‘What the f**k?’ might no longer be Pep’s Quadruple response

Matt Stead

It took all of eight consecutive victories for an eventually sweary and very shiny Pep Guardiola to be left almost speechless by a question about the possibility in September 2016.

By the following season, lessons had been learned: it needed progression to the League Cup semi-finals, in conjunction with advancing to the Champions League knockout stages and an 11-point gap atop the Premier League table, for Guardiola to insist that we “forget about it” in December 2017, the same month Manchester City registered their eighth successive win because victory via penalty shoot-out is a draw and there will be no further comment on the matter.

A new record was set in the next campaign when, while his players openly discussed the subject even before the start of the season, Guardiola was able to go until January 2019 before being asked. He saw it as “fantasy”, Manchester City having won seven games in a row to reach the League Cup final, FA Cup fourth round and Champions League knockout stages, whittling Liverpool’s Premier League lead down to four points.

Infuriating inconsistency and the sheer brilliance of a dominant challenger to their Premier League crown was enough to render any discussion moot in 2019/20. But despite Manchester City breaking new ground with a record 15th win in all competitions by an English top-flight side on Wednesday, the wait goes on for Guardiola to publicly address a topic that has followed him incessantly since his first game as manager.

“Fernandinho had some problems, some niggles in the quads,” was about as inadvertently close as he came to talking about the prospect of Manchester City winning four trophies in a season. Suffice to say that the chance of unprecedented success has crept up even on this side and manager, for whom talk of the Quadruple is rarely more than some solid form away.

Perhaps that is the natural product of a compacted season in which teams have been forced to play at least twice a week with unerring regularity. It inevitably makes it more difficult to take stock of positions, of progress, even in the case of Manchester City and their fabled fortnight-long “break” around Christmas.

But the conversation surely is not far.

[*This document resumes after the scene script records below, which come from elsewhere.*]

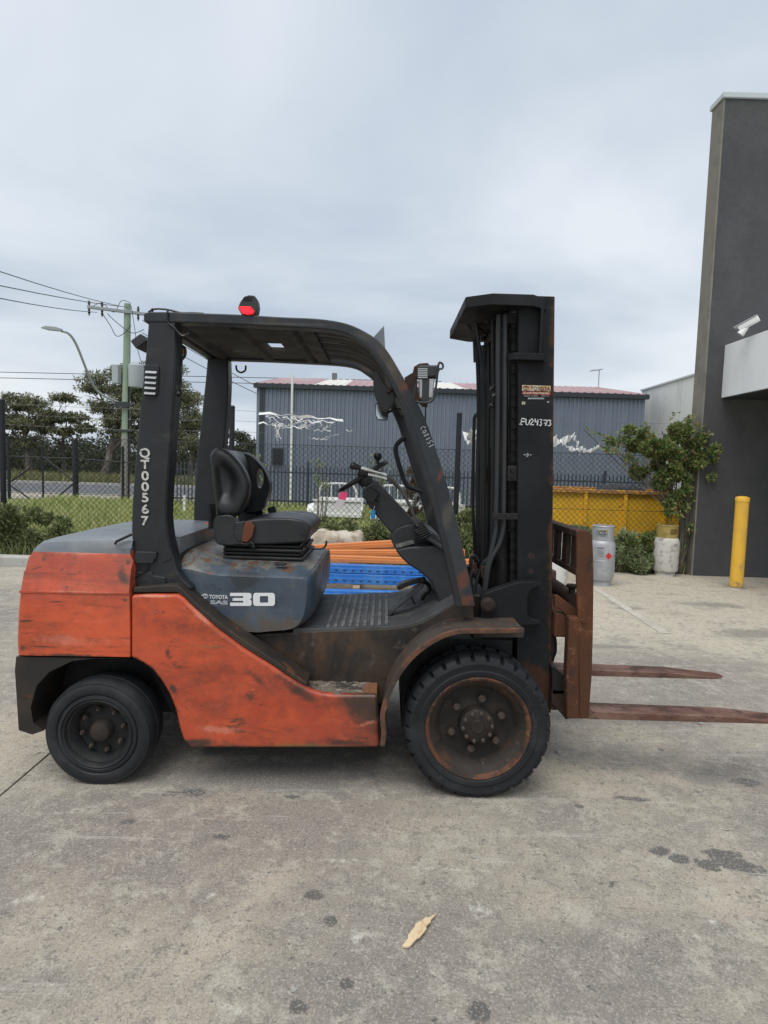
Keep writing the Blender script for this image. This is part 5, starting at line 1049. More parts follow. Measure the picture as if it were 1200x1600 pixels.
# ---------------- wheels
def wheel(cx, cz, yf, R_, Wd, rim, side, lugs, mats, rear):
    """side -1: the face looks to the camera side"""
    y0 = yf; s = -side
    def Y(o): return y0 + s * o
    dish = .075 if not rear else .07
    t = obj('wheel', G().rev([(rim * .70, s * (dish + .035)), (rim * .74, s * (dish + .01)), (rim * .80, s * (dish - .02)), (rim * .88, s * (dish - .045)), (rim * .95, s * .024), (rim * .98, s * .014), (rim * .96, s * (dish + .02)), (rim * .96, s * (Wd - .03)), (rim * .3, s * (Wd - .03)), (rim * .3, s * (dish + .035))], (cx, y0, cz), 'y', 56), mats[1], FK, smooth=40)
    obj('rim_flange', G().rev([(rim * .93, s * .022), (rim * .96, s * .008), (rim * 1.0, s * .004), (rim * 1.03, s * .010), (rim * 1.0, s * .02), (rim * .95, s * .03)], (cx, y0, cz), 'y', 56), mats[2], t)
    obj('disc', G().rev([(0, s * (dish + .004)), (rim * .30, s * (dish + .004)), (rim * .40, s * (dish + .012)), (rim * .60, s * (dish + .016)), (rim * .74, s * (dish + .012)), (rim * .74, s * (dish + .03)), (0, s * (dish + .03))], (cx, y0, cz), 'y', 48), mats[3], t)
    if not rear:
        obj('hub', G().rev([(0, s * (dish - .048)), (.030, s * (dish - .05)), (.034, s * (dish - .045)), (.066, s * (dish - .044)), (.078, s * (dish - .036)), (.083, s * (dish - .02)), (.085, s * (dish + .014)), (0, s * (dish + .014))], (cx, y0, cz), 'y', 40), mats[3], t)
        bolts = [(6, .122, .0185, dish - .012, .35)]; small = [(10, .066, .0095, dish - .05, .1)]
    else:
        obj('hub', G().rev([(0, s * (dish - .05)), (.030, s * (dish - .05)), (.043, s * (dish - .042)), (.050, s * (dish - .02)), (.053, s * (dish + .01)), (0, s * (dish + .014))], (cx, y0, cz), 'y', 32), 'rim_rust', t)
        bolts = [(8, .098, .0115, dish - .008, .2)]; small = []
    for n, rr, br, dep, ph in bolts + small:
        bmesh_ = mesh_of('bolt', G().rev([(0, -s * .012), (br * .55, -s * .012), (br * .6, -s * .004), (br, -s * .002), (br * 1.05, s * .016), (0, s * .016)], (0, 0, 0), 'y', 6), smooth=20); bmesh_.materials.append(MT['bolt_steel'])
        for i in range(n):
            a = 2 * math.pi * i / n + ph
            o = bpy.data.objects.new('bolt', bmesh_); C.objects.link(o); o.parent = t; o.location = (cx + rr * math.cos(a), Y(dep) - YC, cz + rr * math.sin(a))
    # tyre
    if lugs:
        prof = [(rim * 1.0, .014), (rim * 1.05, .004), (rim * 1.13, .001), (rim * 1.16, .005), (rim * 1.20, .004), (R_ * .90, .000), (R_ * .945, .006), (R_ * .985, .022), (R_, .050), (R_, .085), (R_ * .985, .09), (R_ * .985, Wd - .09), (R_, Wd - .085), (R_, Wd - .05), (R_ * .985, Wd - .022), (R_ * .94, Wd - .006), (rim * 1.1, Wd), (rim * 1.0, Wd - .01)]
        per = 10; seg = lugs * per
        def mod(j, k, r):
            ph = k % per
            if ph in (0, 1) and 6 <= j <= 9: return r - (.006, .017, .022, .024)[j - 6]
            if ph in (0, 1) and 12 <= j <= 15: return r - (.024, .022, .017, .006)[j - 12]
            if ph in (0, 1) and j == 5: return r - .002
            return r
    else:
        prof = [(rim * 1.0, .016), (rim * 1.06, .004), (rim * 1.14, .006), (rim * 1.17, .012), (rim * 1.21, .004), (rim * 1.30, .000), (R_ * .90, .004), (R_ * .93, .009), (R_ * .95, .008), (R_ * .985, .025), (R_, .05), (R_, .07), (R_ * .988, .074), (R_ * .988, .082), (R_, .086), (R_, Wd - .05), (R_ * .97, Wd - .015), (R_ * .9, Wd), (rim * 1.1, Wd), (rim * 1.0, Wd - .01)]
        seg = 96
        def mod(j, k, r):
            return r * (1 + (.006 * math.sin(k * .9 + j) if j in (9, 10) else 0))
    g = G().rev([(r, s * o) for r, o in prof], (cx, y0, cz), 'y', seg, mod)
    g.v = [(x, y, max(z, .001)) for x, y, z in g.v]      # the tyre flattens where it stands
    obj('tyre', g, mats[0], t, smooth=28)
wf = P(747, 1133, W(.60)); wr = P(153, 1147, W(.585))
for side in (-1, 1):
    wheel(wf.x, .328, YC + side * .62, .337, .235, .236, side, 30, ('rubber', 'rim_rust', 'rim_edge', 'hub_dark'), False)
    wheel(wr.x, .240, YC + side * .60, .250, .19, .158, side, 0, ('rubber_old', 'rim_black', 'rim_black', 'rim_black'), True)
obj('steer_axle', G().box(wr.x - .07, wr.x + .07, W(.42), YC + .42, .16, .30), 'rim_black', FK)

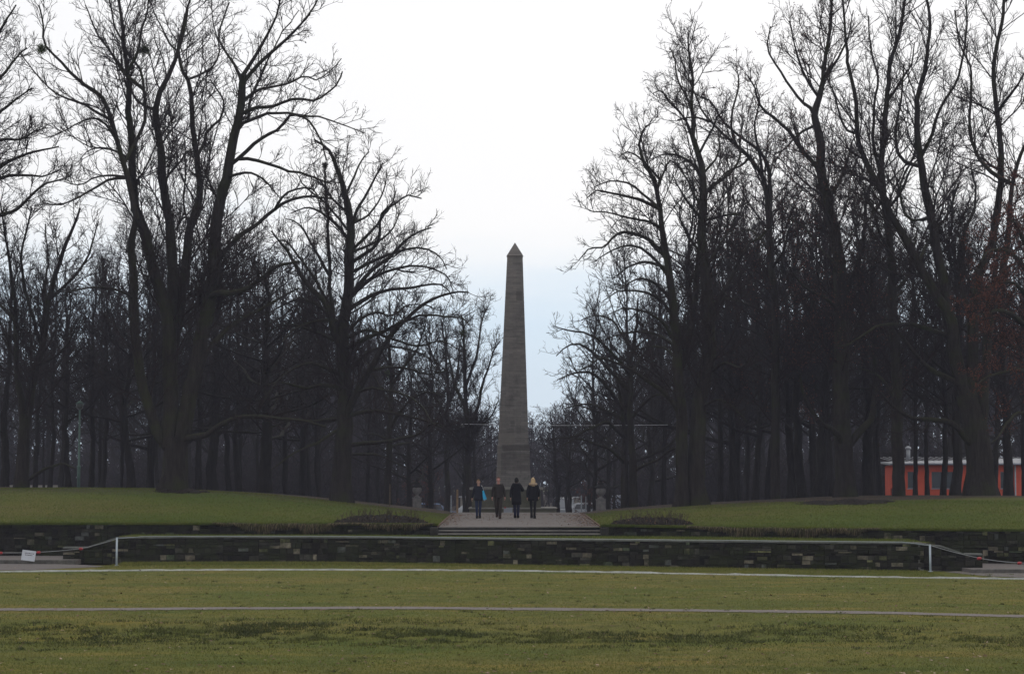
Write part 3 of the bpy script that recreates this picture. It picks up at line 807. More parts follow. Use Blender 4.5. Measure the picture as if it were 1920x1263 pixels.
# --- the big multi-stemmed tree on the left mound
L1 = [
 ([(328,917),(329,880),(329,845),(328,822)], 50, 50, 0),
 ([(318,850),(292,812),(268,728),(257,646),(251,563),(249,502),(247,450),(257,412)], 24, 13, -3.),
 ([(318,840),(321,760),(317,700),(316,625),(307,563),(288,522),(268,445),(257,408),(252,365),(248,292),(239,219),(241,164),(237,128),(232,80),(228,30),(222,-30)], 34, 5, -1.5),
 ([(254,380),(238,320),(226,273),(211,226),(197,182),(171,166),(146,146),(128,128),(117,113),(88,84),(86,47),(73,10)], 12, 3, -4.5, -2.5),
 ([(248,300),(262,262),(270,225),(272,180),(262,130),(240,100),(215,50),(205,0)], 9, 3, -.5, -2),
 ([(314,600),(322,540),(318,480),(314,419),(303,346),(299,273),(292,211),(299,175),(317,139),(332,102),(339,73),(350,30),(360,-20)], 24, 4, 2.5),
 ([(291,208),(270,198),(252,182),(244,158)], 7, 4, 0.5, 1.5),
 ([(332,104),(318,84),(306,60),(290,30),(280,0)], 5, 2, 3.5, 2),
 ([(329,790),(329,700),(329,646),(338,563),(344,502),(350,440),(366,395),(374,350),(372,310),(361,219),(361,164),(348,130),(339,91),(345,50),(352,10)], 26, 4, 4.5),
 ([(362,168),(380,145),(401,117),(412,84),(400,40),(395,-10)], 6, 2, 5.5, 4),
 ([(372,300),(385,270),(392,245),(414,225),(420,190),(408,170),(395,150)], 8, 3, 5, 3.5),
 ([(338,840),(346,823),(354,770),(371,687),(379,625),(391,563),(397,500),(401,450),(412,383),(427,328),(437,273),(452,219),(454,164),(457,139)], 38, 14, -2),
 ([(457,140),(470,120),(485,95),(497,70),(510,47),(522,10),(530,-30)], 9, 3, -2.5, -2),
 ([(460,150),(490,110),(518,87),(545,62),(561,47),(590,7),(605,-25)], 9, 2.5, -4, -2),
 ([(455,150),(446,128),(434,109),(412,73),(418,40),(430,5)], 7, 3, -.5, -2),
 ([(438,305),(460,287),(485,266),(505,252),(521,244),(547,215),(566,222),(583,233),(602,266),(612,300)], 9, 3, -5.5, -1.5),
 ([(436,330),(452,325),(470,324),(495,338),(510,355),(525,372)], 7, 2, -3, -1.5),
 ([(440,292),(470,296),(510,306),(545,318),(569,321),(600,335),(622,345)], 8, 3, -1, -1.5),
 ([(453,215),(480,203),(510,200),(547,186),(575,190),(598,190),(634,160),(642,135)], 9, 2.5, -6, -2),
 ([(450,230),(480,220),(510,211),(561,213),(600,222),(640,236),(685,250)], 8, 2, 1, -2),
 ([(456,200),(472,180),(492,168),(529,157),(569,142),(600,150),(640,110)], 8, 2, 2.5, -2),
 ([(452,225),(470,180),(500,120),(525,70),(560,20)], 7, 2, 4, -2),
 ([(392,565),(408,552),(445,547),(486,526),(510,505),(535,493),(560,490)], 14, 5, -5, -1.5),
 ([(400,500),(434,456),(470,430),(510,394),(547,372),(585,366),(622,372)], 11, 4, -3, -1.5),
 ([(505,398),(530,368),(547,357),(583,352),(596,368),(600,395)], 6, 2, -4, -3),
 ([(340,822),(352,819),(383,815),(404,798),(440,784),(482,780),(530,786),(576,790),(610,800)], 16, 4, -4),
 ([(371,690),(400,650),(440,610),(480,585),(520,560),(560,540)], 12, 4, 3, -1),
 ([(237,345),(220,340),(204,339),(164,361),(130,380),(109,386),(80,380)], 7, 2, -5, -2.5),
 ([(212,228),(185,212),(157,197),(109,179),(73,146),(36,98)], 7, 2, -6, -3),
 ([(218,262),(200,235),(182,219),(160,226),(130,240),(95,258)], 6, 2, -.5, -3),
 ([(224,278),(200,276),(182,277),(162,285),(150,300)], 5, 1.5, -3, -3),
 ([(245,335),(215,328),(180,330),(150,345),(120,340)], 6, 2, 0, -2),
 ([(252,563),(230,548),(200,540),(160,541),(120,548)], 7, 2.5, -4, -2),
 ([(303,350),(318,325),(340,300),(350,283),(365,285)], 6, 2.5, -1, 1),
 ([(299,270),(315,250),(330,235),(343,215)], 5, 1.5, 0, 1),
 ([(348,520),(356,450),(340,380),(345,320),(346,270),(343,255)], 6, 2, 6, 4),
 ([(244,172),(225,130),(205,95),(180,60),(160,10)], 8, 2.5, 1, -2),
 ([(239,140),(255,100),(262,60),(275,20),(280,-20)], 7, 2.5, -4, -2),
]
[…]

Manchester City have won ten Premier League matches in succession, most recently crushing the current champions at their home to pull five points clear with a game in hand. They are in the League Cup final. Their upcoming Champions League opponents are seventh in the Bundesliga, defeated by relegation-battling FC Köln at the weekend. And Swansea experienced their ludicrous quality first hand at the Liberty Stadium as a place in the FA Cup quarter-finals was secured.

It should be said that Steve Cooper made changes to his starting line-up; those Swans were not at full strength. Guardiola did the same but Aymeric Laporte, Benjamin Mendy, Ferran Torres and Gabriel Jesus coming in is a little different to Joel Latibeaudiere, Ryan Manning, Yan Dhanda and Jordan Morris being given their chance.

Most impressive was Manchester City’s attitude and application. They treated Swansea like any other team and assignment: with due professionalism and respect before summarily dispatching them. They had seven shots on target and misplaced 45 passes in 90 minutes against one of the hardest-working teams in the entire Football League. These are silly levels and no-one else is even remotely close right now.

Imagine the fanfare that would greet Liverpool or Manchester United for winning 15 games in a row. Morgan Whittaker became only the third opposition player to score against Manchester City since November 25 – a run of 22 fixtures – yet that sort of ludicrousness still feels like a footnote in the more dominant narratives about Virgil van Dijk’s knee or Scott McTominay’s emergence as the sport’s deadliest finisher.

That will suit Guardiola. For once, Manchester City ought to be satisfied that their exploits are going unnoticed or overlooked by so many. The longer they can operate in the shadows, the better. More fool those who take no notice of a team making bi-weekly strides towards history in the most challenging campaign in history. This baffling season should have exposed those meticulous planners who require the perfect conditions in which to work, the coaches for whom even the slightest diversion from the course has them uncontrollably careering off elsewhere. Yet Guardiola has thrived beyond any and all reasonable expectation. He was supposed to have been found out four months ago, incapable of adapting and rebuilding a new elite side from the ashes of the previous one. A man who does not coach tackling and thus does not understand defending. Now everyone else is struggling to keep up.

Greater challenges are still to come but a Manchester City side that treats previously troublesome obstacles like Swansea with reverence and commitment is a dangerous one. Guardiola described it as “almost impossible” to win the Quadruple in April 2019 and he was absolutely right. But then so was Sir Alex Ferguson when he described a team winning the domestic treble in such terms. Someone eventually comes along in the perfect circumstances and makes that dream become a reality.

The odds are still against Manchester City. That sort of consistent excellence requires no little physical and mental exertion over three more exacting months. But it feels like a matter of time until Guardiola is fielding those familiar questions once more. His response might be a little more ‘Why the delay?’ than ‘What the f**k?’.